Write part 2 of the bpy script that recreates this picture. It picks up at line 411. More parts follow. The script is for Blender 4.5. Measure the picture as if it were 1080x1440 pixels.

= = = =

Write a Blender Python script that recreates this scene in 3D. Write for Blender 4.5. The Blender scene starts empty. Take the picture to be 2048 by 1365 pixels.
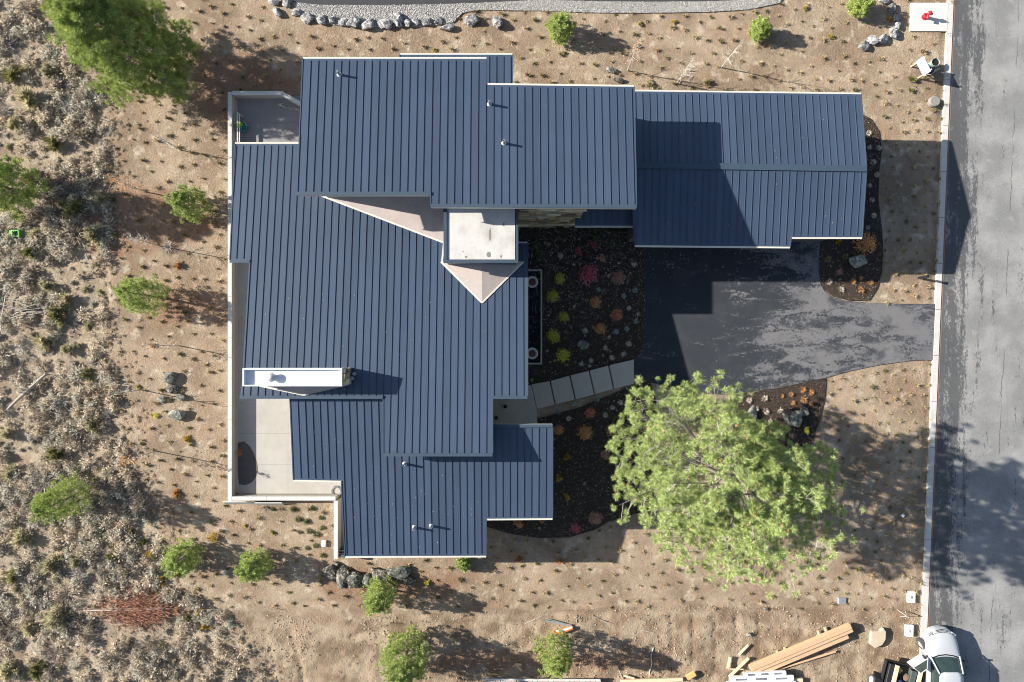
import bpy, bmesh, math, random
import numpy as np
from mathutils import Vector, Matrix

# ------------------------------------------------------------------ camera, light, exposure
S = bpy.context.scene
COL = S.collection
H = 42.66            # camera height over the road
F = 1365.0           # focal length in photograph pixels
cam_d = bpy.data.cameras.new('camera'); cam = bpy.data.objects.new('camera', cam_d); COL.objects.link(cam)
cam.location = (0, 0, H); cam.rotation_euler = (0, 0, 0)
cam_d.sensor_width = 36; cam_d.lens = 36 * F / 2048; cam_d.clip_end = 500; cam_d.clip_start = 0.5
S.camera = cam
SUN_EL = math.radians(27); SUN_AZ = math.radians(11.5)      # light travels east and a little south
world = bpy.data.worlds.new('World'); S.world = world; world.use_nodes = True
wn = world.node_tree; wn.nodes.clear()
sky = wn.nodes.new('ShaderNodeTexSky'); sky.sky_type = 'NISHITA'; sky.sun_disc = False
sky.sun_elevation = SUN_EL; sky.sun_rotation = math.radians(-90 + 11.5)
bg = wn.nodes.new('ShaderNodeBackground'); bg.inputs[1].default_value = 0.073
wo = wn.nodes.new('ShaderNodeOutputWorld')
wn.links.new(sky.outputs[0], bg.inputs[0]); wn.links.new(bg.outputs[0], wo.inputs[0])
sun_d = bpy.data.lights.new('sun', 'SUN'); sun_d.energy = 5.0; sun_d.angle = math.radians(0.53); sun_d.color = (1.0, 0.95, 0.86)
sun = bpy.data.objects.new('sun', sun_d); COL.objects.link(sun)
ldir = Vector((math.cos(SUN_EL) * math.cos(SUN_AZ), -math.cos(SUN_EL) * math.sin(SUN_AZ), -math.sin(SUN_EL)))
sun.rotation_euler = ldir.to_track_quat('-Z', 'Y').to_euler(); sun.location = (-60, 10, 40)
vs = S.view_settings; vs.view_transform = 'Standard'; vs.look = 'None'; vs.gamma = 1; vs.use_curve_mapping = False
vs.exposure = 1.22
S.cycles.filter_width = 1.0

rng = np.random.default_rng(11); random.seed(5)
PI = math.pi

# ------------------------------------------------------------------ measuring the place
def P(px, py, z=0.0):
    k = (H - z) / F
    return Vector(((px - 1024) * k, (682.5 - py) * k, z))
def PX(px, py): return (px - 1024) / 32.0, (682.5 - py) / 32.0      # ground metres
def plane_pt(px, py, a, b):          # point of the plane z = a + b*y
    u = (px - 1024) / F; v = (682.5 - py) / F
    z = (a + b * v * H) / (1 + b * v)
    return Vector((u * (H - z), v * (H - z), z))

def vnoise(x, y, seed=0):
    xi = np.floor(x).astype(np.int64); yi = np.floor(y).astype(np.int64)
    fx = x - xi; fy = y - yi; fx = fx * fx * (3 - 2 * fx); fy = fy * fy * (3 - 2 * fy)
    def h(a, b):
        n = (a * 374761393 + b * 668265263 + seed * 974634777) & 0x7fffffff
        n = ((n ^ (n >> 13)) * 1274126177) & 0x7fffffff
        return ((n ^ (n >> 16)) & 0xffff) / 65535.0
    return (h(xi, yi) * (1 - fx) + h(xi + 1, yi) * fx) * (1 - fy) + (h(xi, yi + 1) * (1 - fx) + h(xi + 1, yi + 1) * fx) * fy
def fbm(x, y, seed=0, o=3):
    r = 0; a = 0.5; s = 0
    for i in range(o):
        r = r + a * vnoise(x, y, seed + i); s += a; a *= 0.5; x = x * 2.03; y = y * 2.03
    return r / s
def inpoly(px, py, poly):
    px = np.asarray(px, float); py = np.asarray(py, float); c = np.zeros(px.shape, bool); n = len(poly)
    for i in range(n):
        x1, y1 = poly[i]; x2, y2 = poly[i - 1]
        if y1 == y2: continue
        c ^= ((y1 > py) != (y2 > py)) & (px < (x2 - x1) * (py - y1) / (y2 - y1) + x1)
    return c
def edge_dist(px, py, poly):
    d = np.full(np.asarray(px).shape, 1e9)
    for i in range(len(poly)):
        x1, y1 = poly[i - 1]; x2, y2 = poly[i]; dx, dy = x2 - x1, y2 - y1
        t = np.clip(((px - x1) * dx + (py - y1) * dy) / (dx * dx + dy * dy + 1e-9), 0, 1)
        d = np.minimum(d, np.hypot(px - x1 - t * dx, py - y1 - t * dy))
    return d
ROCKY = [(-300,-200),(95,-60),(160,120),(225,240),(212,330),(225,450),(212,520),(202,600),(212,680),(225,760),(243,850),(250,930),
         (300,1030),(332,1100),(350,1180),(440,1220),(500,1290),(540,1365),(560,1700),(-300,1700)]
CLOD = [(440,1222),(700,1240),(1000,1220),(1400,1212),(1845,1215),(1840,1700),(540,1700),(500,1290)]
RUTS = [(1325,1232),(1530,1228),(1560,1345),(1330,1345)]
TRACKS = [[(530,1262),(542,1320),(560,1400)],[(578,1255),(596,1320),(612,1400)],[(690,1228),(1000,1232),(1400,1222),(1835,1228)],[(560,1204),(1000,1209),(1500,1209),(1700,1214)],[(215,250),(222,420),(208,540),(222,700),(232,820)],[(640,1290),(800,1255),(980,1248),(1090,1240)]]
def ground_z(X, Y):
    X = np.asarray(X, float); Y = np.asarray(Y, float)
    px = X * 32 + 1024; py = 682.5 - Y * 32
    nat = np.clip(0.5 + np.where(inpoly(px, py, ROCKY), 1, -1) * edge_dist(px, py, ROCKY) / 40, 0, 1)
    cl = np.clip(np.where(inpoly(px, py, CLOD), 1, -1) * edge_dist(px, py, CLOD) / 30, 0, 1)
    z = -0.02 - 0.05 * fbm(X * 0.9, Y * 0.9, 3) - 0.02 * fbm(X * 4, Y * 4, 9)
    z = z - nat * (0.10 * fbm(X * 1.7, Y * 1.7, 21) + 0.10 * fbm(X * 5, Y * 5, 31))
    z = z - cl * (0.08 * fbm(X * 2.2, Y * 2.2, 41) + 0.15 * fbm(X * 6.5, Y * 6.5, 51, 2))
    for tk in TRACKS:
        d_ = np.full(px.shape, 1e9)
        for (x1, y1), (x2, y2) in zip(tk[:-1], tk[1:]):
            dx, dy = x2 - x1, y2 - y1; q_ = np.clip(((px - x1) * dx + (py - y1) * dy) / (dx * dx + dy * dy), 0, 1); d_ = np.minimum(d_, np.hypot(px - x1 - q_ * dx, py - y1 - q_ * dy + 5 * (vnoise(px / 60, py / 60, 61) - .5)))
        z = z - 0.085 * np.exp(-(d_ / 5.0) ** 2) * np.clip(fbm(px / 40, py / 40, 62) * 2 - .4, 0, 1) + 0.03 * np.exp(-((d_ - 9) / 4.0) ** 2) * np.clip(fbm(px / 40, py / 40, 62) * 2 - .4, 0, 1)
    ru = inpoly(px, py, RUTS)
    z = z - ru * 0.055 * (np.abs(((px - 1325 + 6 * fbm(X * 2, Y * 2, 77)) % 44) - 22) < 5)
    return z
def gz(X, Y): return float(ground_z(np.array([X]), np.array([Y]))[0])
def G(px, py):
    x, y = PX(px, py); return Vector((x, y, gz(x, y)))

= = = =

Of the lines above, copy only those from the one holding "Write a Blender" to the one holding "from mathutils import Vector, Matrix", both included, and exclude every image.

Write a Blender Python script that recreates this scene in 3D. Write for Blender 4.5. The Blender scene starts empty. Take the picture to be 2048 by 1365 pixels.
import bpy, bmesh, math, random
import numpy as np
from mathutils import Vector, Matrix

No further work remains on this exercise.